>> Start Recorded information

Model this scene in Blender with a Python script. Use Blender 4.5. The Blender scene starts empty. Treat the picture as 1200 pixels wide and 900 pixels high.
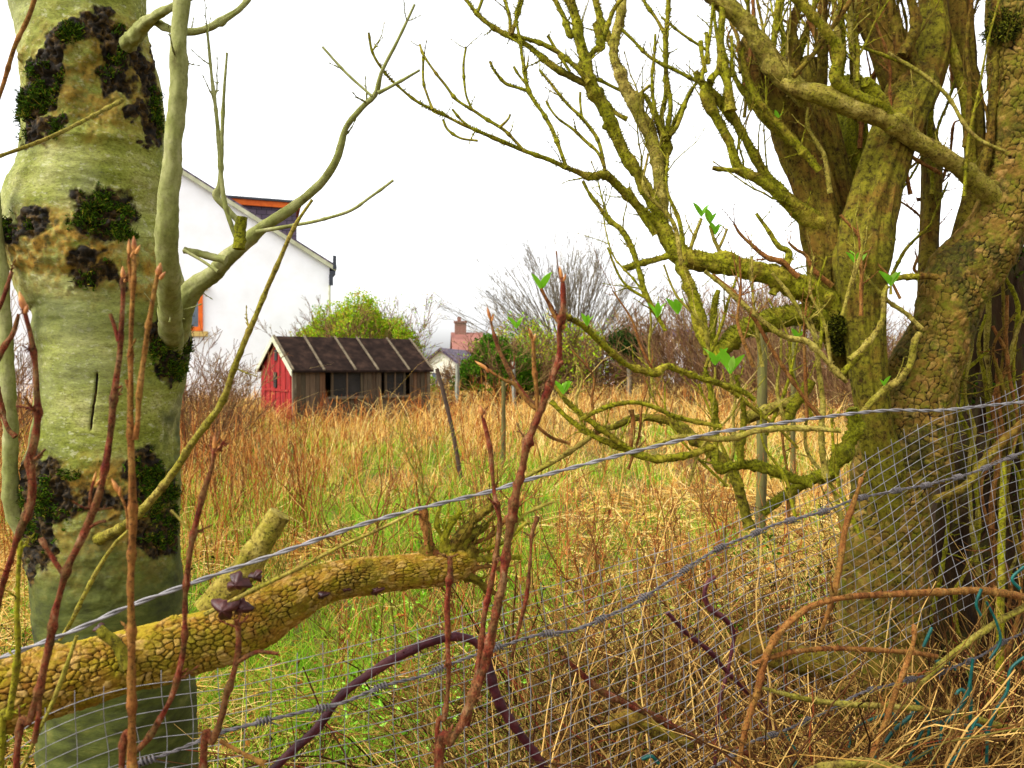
import bpy, math, random
import numpy as np
from mathutils import Vector
np.random.seed(7); random.seed(7)
SC = bpy.context.scene
COL = SC.collection
PI = math.pi
# ------------------------------------------------------------------ camera frame (photo pixels 1200x900 -> world)
F, CX, CY, HOR, EYE = 960.0, 600.0, 450.0, 430.0, 1.5
TH = math.atan((CY - HOR) / F)
FW = np.array([0, math.cos(TH), -math.sin(TH)]); UP = np.array([0, math.sin(TH), math.cos(TH)]); RT = np.array([1.0, 0, 0])
EYEP = np.array([0, 0, EYE])
def at(x, y, d):
    return EYEP + RT * ((x - CX) / F * d) + UP * (-(y - CY) / F * d) + FW * d
def px(P):
    q = np.asarray(P) - EYEP
    d = q @ FW
    d = np.where(np.abs(d) < 1e-6, 1e-6, d)
    return np.stack([CX + (q @ RT) / d * F, CY - (q @ UP) / d * F, d], -1)
def ray_plane(x, y, O, N):
    v = at(x, y, 1.0) - EYEP
    t = np.dot(O - EYEP, N) / np.dot(v, N)
    return EYEP + v * t
def fd(x):                                   # distance of the fence line along the column x
    return 1.5 / (1 - .4 * (x - 600) / 960)
def gz(X, Y):                                # height of the ground
    X = np.asarray(X, float); Y = np.asarray(Y, float)
    return .05 * np.sin(X * .9 + 1) * np.cos(Y * .7) + .03 * np.sin(X * 2.3 + Y * 1.7) - .02 + .024 * np.clip(Y - 5, 0, 21)
def ground(x, d):
    X = (x - CX) / F * d
    return np.array([X, d, float(gz(X, d))])

# ------------------------------------------------------------------ noise
def _h(i, j, k, s=0):
    n = (i.astype(np.int64) * 374761393 + j.astype(np.int64) * 668265263 + k.astype(np.int64) * 2147483647 + s * 974711) & 0xffffffff
    n = ((n ^ (n >> 13)) * 1274126177) & 0xffffffff
    n = ((n ^ (n >> 16)) * 2246822519) & 0xffffffff
    return ((n ^ (n >> 15)) & 0xffffff) / float(0xffffff)
def vn(p, s=0):
    p = np.asarray(p, float); i = np.floor(p).astype(np.int64); f = p - i; u = f * f * (3 - 2 * f)
    r = 0
    for a in (0, 1):
        for b in (0, 1):
            for c in (0, 1):
                w = (u[..., 0] if a else 1 - u[..., 0]) * (u[..., 1] if b else 1 - u[..., 1]) * (u[..., 2] if c else 1 - u[..., 2])
                r = r + w * _h(i[..., 0] + a, i[..., 1] + b, i[..., 2] + c, s)
    return r * 2 - 1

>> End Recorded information

§ Requirement:
Transcribe each line above verbatim, with the pictures left out.

§ Exercise result:
Model this scene in Blender with a Python script. Use Blender 4.5. The Blender scene starts empty. Treat the picture as 1200 pixels wide and 900 pixels high.
import bpy, math, random
import numpy as np
from mathutils import Vector
np.random.seed(7); random.seed(7)
SC = bpy.context.scene
COL = SC.collection
PI = math.pi
# ------------------------------------------------------------------ camera frame (photo pixels 1200x900 -> world)
F, CX, CY, HOR, EYE = 960.0, 600.0, 450.0, 430.0, 1.5
TH = math.atan((CY - HOR) / F)
FW = np.array([0, math.cos(TH), -math.sin(TH)]); UP = np.array([0, math.sin(TH), math.cos(TH)]); RT = np.array([1.0, 0, 0])
EYEP = np.array([0, 0, EYE])
def at(x, y, d):
    return EYEP + RT * ((x - CX) / F * d) + UP * (-(y - CY) / F * d) + FW * d
def px(P):
    q = np.asarray(P) - EYEP
    d = q @ FW
    d = np.where(np.abs(d) < 1e-6, 1e-6, d)
    return np.stack([CX + (q @ RT) / d * F, CY - (q @ UP) / d * F, d], -1)
def ray_plane(x, y, O, N):
    v = at(x, y, 1.0) - EYEP
    t = np.dot(O - EYEP, N) / np.dot(v, N)
    return EYEP + v * t
def fd(x):                                   # distance of the fence line along the column x
    return 1.5 / (1 - .4 * (x - 600) / 960)
def gz(X, Y):                                # height of the ground
    X = np.asarray(X, float); Y = np.asarray(Y, float)
    return .05 * np.sin(X * .9 + 1) * np.cos(Y * .7) + .03 * np.sin(X * 2.3 + Y * 1.7) - .02 + .024 * np.clip(Y - 5, 0, 21)
def ground(x, d):
    X = (x - CX) / F * d
    return np.array([X, d, float(gz(X, d))])

# ------------------------------------------------------------------ noise
def _h(i, j, k, s=0):
    n = (i.astype(np.int64) * 374761393 + j.astype(np.int64) * 668265263 + k.astype(np.int64) * 2147483647 + s * 974711) & 0xffffffff
    n = ((n ^ (n >> 13)) * 1274126177) & 0xffffffff
    n = ((n ^ (n >> 16)) * 2246822519) & 0xffffffff
    return ((n ^ (n >> 15)) & 0xffffff) / float(0xffffff)
def vn(p, s=0):
    p = np.asarray(p, float); i = np.floor(p).astype(np.int64); f = p - i; u = f * f * (3 - 2 * f)
    r = 0
    for a in (0, 1):
        for b in (0, 1):
            for c in (0, 1):
                w = (u[..., 0] if a else 1 - u[..., 0]) * (u[..., 1] if b else 1 - u[..., 1]) * (u[..., 2] if c else 1 - u[..., 2])
                r = r + w * _h(i[..., 0] + a, i[..., 1] + b, i[..., 2] + c, s)
    return r * 2 - 1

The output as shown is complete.